Обычно речь М. текла всегда уверенно, ровно и сильно, нормально повышаясь и понижаясь в пределах диапазона. Говорил со средней быстротой. По сравнению с движениями речь М. производила впечатление скорее замедленной (О. Брик).
Назвать М. словоохотливым нельзя. Необходимо отметить, однако, что было как бы два М. На эстраде он был в высшей степени разговорчивым. В обычных же условиях, случалось, на него находили припадки неразговорчивости, когда бывал скуп на слова.
В раздражении повышал голос и начинал говорить торопливо, до пены на губах.
Слова он произносил правильно, правильно ставил ударения и строил фразы. Это «была блестящая русская речь» (Л.Ю. Брик). Следует отметить, однако, что на речи М. сказывалось иногда влияние наших южных говоров и некоторые слова М. произносил неправильно. Так, он говорил «ложите» вместо «кладете».

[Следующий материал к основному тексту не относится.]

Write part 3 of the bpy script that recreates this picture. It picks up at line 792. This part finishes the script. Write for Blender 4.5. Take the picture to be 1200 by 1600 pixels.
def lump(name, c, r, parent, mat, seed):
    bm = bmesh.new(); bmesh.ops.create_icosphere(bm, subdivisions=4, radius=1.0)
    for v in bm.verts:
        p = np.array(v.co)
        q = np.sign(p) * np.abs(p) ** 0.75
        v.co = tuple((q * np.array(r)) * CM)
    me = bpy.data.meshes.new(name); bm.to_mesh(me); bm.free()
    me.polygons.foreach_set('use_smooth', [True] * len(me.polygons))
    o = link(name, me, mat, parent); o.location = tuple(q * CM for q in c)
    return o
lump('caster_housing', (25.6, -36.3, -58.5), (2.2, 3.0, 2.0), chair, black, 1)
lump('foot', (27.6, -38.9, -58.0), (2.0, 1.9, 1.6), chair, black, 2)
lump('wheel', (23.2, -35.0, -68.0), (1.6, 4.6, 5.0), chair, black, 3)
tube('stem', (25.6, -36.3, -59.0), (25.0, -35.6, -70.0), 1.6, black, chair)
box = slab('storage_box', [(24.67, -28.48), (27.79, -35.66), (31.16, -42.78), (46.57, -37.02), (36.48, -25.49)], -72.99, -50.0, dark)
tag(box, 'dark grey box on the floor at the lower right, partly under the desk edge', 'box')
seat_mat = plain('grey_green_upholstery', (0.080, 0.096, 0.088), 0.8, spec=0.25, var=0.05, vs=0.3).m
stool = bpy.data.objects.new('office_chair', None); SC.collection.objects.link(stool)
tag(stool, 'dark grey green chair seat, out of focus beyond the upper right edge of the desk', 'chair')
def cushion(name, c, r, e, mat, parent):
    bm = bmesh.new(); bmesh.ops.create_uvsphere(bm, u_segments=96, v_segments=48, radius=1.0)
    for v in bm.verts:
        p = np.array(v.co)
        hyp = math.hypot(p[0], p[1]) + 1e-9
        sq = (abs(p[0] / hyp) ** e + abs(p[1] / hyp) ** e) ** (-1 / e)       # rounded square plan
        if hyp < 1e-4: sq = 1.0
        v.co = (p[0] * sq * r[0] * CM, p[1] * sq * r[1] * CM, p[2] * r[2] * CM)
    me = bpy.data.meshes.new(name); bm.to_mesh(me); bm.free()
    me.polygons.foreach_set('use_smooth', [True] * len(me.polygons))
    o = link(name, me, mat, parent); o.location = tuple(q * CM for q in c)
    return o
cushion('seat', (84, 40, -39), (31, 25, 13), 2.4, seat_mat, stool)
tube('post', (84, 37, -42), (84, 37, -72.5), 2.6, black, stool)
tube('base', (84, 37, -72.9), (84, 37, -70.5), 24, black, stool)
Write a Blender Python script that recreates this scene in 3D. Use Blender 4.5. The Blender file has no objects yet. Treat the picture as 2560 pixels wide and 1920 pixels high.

Писал М. скорее медленно. Вообще писать не любил и писал мало, письменная речь отступала по сравнению с устной на задний план. Писал очень отрывисто и лаконично, короткими фразами. Такой же отрывистый и лаконичный стиль был характерен, как известно, также и для поэтического творчества М.
Писал с орфографическими ошибками, что О.М. Брик объясняет главным образом тем, что часто писал фонетически, например, рифмуя к слову «жираф» слово «узнаф» вместо «узнав». Знаков препинания не ставил. Принося стихи в редакцию, просил проставить в рукописи «значки». Одно из детских писем, адресованное сестре Людмиле, было написано спиралью.[298]
Склонность к рисованию проявилась у М. очень рано, причем интересно, что рисунок носил уже на первых порах выраженный характер шаржа. Родные передают, что уже к 10 годам маленький М. рисовал карикатуры на различные темы семейной жизни. Так, нарисовал раз себя с дюжиной стульев (его обязанностью было расставлять стулья к обеду). Любил рисовать карандашом, любил графику, но мог писать также и акварелью, масляными красками.